Locate the lines where "picture" occurs and copy them as they stand.
═════ Information provided
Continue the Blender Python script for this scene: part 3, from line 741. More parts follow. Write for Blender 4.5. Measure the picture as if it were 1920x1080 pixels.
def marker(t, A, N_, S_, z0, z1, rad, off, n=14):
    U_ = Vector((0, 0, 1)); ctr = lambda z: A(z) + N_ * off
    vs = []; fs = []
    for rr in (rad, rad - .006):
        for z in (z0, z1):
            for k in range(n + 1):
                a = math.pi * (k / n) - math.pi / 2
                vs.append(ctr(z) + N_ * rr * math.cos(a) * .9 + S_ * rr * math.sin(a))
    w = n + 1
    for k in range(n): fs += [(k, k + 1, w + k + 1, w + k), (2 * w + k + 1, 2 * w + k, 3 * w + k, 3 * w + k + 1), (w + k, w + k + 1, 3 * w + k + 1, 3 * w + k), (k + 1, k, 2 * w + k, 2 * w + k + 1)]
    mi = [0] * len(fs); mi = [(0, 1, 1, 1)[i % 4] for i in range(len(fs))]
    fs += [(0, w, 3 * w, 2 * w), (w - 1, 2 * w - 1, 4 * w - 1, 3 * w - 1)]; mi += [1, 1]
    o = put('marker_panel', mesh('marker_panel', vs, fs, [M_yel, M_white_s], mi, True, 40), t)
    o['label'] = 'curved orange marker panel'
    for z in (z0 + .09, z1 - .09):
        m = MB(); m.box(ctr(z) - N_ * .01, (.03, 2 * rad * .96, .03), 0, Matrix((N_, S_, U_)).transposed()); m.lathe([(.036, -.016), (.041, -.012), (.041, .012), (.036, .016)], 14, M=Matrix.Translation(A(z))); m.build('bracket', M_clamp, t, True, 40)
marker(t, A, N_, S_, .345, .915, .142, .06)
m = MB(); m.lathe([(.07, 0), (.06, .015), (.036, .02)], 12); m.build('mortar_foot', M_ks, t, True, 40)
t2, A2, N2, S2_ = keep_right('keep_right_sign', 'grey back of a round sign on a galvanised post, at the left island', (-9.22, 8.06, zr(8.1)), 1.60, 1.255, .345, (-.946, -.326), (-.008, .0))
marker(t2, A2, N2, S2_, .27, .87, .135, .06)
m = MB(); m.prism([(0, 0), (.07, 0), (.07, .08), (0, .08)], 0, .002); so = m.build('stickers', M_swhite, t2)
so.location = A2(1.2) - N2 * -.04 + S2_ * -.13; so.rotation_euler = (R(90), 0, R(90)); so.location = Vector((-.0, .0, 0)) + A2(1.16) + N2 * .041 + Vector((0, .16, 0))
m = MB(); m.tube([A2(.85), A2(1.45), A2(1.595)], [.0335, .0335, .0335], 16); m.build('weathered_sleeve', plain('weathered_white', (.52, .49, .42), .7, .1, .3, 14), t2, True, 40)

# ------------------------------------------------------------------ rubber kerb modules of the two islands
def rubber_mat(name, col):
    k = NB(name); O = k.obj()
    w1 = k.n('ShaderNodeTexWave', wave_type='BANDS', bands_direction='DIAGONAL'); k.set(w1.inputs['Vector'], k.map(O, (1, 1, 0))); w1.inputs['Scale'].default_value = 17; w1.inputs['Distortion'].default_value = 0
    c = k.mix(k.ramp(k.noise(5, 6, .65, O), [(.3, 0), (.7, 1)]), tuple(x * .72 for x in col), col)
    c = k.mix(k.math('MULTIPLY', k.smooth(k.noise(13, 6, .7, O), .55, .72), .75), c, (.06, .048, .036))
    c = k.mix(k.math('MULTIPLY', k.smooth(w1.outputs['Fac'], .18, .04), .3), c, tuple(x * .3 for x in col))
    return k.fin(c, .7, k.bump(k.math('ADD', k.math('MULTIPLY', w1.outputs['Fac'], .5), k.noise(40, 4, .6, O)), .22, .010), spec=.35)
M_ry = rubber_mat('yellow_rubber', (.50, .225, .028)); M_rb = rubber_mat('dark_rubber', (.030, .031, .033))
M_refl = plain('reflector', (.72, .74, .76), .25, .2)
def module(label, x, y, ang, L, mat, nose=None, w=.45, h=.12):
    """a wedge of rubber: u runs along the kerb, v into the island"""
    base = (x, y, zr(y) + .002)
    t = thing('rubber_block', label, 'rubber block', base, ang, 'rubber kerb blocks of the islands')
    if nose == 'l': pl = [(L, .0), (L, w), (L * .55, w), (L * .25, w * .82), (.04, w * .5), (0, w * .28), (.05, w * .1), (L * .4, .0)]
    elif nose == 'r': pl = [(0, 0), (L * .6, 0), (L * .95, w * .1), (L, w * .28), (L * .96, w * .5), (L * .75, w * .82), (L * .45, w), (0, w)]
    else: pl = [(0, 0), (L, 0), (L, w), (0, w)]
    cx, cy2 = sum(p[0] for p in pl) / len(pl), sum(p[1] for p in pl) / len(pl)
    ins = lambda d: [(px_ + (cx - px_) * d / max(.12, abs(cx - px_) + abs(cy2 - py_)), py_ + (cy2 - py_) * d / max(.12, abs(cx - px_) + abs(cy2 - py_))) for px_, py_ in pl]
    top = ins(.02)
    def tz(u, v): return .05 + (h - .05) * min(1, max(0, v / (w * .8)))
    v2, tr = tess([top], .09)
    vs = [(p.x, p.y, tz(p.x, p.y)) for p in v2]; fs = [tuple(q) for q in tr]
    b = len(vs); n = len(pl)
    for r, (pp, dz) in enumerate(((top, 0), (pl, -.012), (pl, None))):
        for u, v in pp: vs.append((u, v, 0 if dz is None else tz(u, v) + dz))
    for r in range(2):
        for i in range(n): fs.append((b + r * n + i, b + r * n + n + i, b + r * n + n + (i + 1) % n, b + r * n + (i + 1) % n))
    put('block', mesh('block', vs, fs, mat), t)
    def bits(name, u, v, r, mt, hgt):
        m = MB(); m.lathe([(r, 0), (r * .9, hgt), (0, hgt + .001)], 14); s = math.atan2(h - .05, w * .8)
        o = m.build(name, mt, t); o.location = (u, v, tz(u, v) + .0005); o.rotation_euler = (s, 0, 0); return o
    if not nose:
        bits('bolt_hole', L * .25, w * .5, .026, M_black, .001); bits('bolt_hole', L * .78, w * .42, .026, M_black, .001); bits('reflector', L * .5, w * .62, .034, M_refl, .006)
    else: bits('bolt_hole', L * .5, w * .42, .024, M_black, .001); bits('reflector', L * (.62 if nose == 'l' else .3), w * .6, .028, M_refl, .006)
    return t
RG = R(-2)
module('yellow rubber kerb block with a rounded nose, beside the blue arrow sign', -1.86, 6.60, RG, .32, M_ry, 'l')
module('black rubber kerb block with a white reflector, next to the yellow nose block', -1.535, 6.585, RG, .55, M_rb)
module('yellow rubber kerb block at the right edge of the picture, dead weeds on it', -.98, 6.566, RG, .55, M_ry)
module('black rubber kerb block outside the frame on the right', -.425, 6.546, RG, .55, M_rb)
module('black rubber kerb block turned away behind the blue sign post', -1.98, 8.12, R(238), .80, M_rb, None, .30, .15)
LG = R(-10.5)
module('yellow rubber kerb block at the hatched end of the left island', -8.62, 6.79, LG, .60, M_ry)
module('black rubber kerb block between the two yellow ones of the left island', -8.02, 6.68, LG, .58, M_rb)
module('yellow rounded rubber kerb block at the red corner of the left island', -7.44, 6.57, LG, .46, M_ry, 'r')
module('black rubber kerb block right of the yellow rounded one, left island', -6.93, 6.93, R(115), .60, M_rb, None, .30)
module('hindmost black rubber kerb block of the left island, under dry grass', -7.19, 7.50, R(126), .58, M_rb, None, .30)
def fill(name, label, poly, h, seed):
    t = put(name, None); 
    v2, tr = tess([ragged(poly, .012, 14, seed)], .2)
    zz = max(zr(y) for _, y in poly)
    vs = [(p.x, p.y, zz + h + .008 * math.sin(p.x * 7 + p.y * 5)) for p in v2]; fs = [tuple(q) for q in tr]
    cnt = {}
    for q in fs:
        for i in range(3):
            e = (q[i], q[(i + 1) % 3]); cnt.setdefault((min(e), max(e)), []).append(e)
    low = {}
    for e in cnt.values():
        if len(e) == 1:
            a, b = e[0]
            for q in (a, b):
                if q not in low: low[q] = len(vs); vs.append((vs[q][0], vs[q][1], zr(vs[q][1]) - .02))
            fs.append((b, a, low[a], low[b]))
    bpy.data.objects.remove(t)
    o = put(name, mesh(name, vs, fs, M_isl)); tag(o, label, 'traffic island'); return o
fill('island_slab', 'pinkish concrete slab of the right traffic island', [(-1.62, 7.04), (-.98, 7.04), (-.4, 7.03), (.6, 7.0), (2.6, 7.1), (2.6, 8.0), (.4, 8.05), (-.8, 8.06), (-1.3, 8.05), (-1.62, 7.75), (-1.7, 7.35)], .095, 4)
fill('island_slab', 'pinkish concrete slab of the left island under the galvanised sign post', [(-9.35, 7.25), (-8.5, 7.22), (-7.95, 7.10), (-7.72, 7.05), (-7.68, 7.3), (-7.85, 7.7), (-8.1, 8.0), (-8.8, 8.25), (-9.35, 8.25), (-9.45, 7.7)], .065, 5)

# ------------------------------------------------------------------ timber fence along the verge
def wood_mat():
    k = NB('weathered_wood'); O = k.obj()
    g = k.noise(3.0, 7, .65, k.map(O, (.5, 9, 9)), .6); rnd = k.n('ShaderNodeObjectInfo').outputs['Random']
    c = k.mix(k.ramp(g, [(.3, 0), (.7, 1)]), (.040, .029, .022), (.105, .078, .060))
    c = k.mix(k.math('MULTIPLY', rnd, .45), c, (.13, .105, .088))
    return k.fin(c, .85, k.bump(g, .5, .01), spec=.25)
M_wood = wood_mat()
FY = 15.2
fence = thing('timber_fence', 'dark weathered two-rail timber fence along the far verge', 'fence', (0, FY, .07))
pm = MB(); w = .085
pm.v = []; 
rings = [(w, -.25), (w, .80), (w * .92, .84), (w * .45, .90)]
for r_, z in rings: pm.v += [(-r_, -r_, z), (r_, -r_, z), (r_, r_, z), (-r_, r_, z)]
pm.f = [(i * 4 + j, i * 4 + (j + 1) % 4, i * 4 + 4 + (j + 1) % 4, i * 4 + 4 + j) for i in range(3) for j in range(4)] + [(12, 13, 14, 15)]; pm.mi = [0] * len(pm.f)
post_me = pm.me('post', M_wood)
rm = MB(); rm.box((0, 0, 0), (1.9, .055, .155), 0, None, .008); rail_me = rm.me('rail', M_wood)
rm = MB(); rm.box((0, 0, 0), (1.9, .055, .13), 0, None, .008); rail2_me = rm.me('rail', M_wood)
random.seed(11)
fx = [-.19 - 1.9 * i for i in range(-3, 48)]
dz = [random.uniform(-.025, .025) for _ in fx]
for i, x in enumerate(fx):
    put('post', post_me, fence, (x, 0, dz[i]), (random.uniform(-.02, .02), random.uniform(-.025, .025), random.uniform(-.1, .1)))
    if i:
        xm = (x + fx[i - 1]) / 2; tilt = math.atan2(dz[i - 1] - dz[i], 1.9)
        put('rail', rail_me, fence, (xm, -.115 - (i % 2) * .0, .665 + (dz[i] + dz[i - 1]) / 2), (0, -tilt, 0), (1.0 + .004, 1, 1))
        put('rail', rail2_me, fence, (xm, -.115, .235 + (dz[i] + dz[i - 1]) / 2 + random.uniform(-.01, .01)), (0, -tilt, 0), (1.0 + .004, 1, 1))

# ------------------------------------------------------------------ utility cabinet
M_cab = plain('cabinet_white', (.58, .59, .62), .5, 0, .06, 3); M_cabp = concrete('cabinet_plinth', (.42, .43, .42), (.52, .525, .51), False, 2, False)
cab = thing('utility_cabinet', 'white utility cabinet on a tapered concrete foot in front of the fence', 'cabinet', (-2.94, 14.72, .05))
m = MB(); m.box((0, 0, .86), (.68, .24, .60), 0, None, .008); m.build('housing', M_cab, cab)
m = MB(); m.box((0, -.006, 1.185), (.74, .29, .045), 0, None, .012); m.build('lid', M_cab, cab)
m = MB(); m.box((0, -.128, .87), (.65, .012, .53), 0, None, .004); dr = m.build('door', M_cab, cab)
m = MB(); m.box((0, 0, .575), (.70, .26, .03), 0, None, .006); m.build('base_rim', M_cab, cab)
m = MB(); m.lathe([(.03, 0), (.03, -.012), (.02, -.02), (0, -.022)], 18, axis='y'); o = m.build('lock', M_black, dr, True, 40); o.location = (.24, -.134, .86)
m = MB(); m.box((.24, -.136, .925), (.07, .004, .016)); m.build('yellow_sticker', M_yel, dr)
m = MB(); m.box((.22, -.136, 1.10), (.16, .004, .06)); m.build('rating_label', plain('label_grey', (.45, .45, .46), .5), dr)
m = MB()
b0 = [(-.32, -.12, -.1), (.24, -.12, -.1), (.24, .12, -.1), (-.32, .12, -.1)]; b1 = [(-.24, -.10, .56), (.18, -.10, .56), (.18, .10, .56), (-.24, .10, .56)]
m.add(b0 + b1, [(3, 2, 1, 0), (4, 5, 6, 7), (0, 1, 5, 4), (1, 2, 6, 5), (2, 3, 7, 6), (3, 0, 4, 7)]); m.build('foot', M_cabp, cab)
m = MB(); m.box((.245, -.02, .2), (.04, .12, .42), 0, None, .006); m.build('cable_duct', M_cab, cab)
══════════
• _Exercise response_
Continue the Blender Python script for this scene: part 3, from line 741. More parts follow. Write for Blender 4.5. Measure the picture as if it were 1920x1080 pixels.
module('yellow rubber kerb block at the right edge of the picture, dead weeds on it', -.98, 6.566, RG, .55, M_ry)